In Iraq, plenty of stakeholders have tried to hold government accountable post-2003. Iraqi activists and victims continue to document abuses and are willing, at considerable risk to themselves, to testify in public. Watchdogs like the Iraqi High Commission for Human Rights try to use their limited powers to check government abuses. At times, some government officials – from members of parliament to executive branch staff and, occasionally, a powerful figure like a minister or even the president – will act to affirm human rights. One example is the choice that former Iraqi president Barham Salih made to delay signing off on a number of death sentences, citing concerns about the standard of the trials that had led to the death penalty being imposed in those cases.

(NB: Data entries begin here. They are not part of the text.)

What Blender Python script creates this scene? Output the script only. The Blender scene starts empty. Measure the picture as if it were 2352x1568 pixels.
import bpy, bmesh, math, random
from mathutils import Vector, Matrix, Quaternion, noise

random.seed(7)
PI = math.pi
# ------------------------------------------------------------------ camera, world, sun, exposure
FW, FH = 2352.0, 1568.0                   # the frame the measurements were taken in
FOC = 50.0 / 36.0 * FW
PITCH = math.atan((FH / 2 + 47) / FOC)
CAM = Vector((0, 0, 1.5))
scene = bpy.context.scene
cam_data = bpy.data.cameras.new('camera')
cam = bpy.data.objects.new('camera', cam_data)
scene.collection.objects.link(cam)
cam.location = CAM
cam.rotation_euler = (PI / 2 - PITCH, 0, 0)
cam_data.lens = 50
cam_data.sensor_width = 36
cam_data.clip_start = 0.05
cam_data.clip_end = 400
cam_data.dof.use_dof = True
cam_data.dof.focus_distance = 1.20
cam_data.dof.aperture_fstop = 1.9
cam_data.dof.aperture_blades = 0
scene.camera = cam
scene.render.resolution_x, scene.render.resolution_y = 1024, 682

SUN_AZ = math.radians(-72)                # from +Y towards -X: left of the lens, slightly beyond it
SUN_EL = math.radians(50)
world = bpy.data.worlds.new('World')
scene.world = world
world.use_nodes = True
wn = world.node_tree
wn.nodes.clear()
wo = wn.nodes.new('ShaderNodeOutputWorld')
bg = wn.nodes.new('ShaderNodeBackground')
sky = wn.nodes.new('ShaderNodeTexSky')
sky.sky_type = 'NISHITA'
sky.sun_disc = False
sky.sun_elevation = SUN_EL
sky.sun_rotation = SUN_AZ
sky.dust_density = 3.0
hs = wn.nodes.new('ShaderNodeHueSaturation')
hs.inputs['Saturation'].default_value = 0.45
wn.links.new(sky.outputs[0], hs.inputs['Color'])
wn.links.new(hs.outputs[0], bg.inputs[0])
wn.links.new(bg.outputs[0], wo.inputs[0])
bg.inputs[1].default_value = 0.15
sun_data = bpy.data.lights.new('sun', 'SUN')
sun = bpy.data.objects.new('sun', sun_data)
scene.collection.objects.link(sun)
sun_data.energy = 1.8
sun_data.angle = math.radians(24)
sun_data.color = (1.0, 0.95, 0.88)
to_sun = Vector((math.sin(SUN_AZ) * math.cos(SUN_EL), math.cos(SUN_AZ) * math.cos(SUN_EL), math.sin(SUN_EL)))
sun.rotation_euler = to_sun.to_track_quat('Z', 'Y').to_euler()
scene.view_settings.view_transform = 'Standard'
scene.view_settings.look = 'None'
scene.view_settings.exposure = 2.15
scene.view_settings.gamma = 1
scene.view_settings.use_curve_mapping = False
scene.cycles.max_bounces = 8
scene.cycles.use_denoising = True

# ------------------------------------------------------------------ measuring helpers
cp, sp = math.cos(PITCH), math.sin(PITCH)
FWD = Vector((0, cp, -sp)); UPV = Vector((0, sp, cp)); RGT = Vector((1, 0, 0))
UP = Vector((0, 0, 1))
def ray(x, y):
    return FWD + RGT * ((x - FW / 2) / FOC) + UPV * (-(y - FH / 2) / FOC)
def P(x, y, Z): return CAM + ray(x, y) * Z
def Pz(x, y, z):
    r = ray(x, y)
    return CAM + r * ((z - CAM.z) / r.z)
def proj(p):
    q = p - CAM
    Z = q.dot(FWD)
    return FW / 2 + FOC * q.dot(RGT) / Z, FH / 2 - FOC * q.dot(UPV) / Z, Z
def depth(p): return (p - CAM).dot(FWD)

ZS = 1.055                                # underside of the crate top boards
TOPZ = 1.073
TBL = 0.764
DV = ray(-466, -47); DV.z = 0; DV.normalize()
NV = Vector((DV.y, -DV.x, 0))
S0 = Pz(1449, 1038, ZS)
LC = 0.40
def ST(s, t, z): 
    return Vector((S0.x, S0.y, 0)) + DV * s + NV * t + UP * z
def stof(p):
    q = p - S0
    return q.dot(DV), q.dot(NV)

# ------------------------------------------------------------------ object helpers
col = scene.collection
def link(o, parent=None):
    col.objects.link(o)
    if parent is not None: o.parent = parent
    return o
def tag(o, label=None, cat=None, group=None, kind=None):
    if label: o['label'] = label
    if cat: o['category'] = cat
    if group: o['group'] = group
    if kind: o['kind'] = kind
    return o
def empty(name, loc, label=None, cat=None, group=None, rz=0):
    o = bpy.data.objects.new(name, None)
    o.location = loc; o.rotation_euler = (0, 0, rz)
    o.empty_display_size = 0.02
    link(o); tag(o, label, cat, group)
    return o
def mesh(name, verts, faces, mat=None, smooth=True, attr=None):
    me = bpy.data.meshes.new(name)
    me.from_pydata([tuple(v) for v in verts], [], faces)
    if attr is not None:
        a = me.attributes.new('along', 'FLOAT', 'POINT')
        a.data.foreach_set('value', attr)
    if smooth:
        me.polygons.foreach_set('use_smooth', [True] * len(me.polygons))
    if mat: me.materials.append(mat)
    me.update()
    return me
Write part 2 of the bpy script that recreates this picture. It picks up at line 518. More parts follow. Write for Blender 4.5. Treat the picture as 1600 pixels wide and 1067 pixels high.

But such gestures have not changed the overall trend away from accountability. In my experience, too many Iraqi and international representatives were willing to overlook crimes committed by state security forces in the interests of achieving, as they saw it, ‘stability’ in the short term. Even backers of human rights in different settings and situations, both in the Middle East and elsewhere, ignored crimes committed against communities in Iraq they ultimately considered undesirable. By 2019, this turning of ‘blind eyes’ had helped to ingrain patterns of impunity into Iraqi governance structures. Some Iraqi authorities could and did target anyone they chose to, including peaceful demonstrators, without fear of consequence.
Iraq may not be exceptional in this regard. But Iraqi authorities have been able to behave in such ways for so long in part because of inconsistent scrutiny by the international community, members of which appear to be advancing competing interests. This failure to promote and protect human rights comes at the expense of the interests of the Iraqi people – including the al-Mahamda woman, who, more than six years after our first meeting, still has no news of whether her husband and son are alive.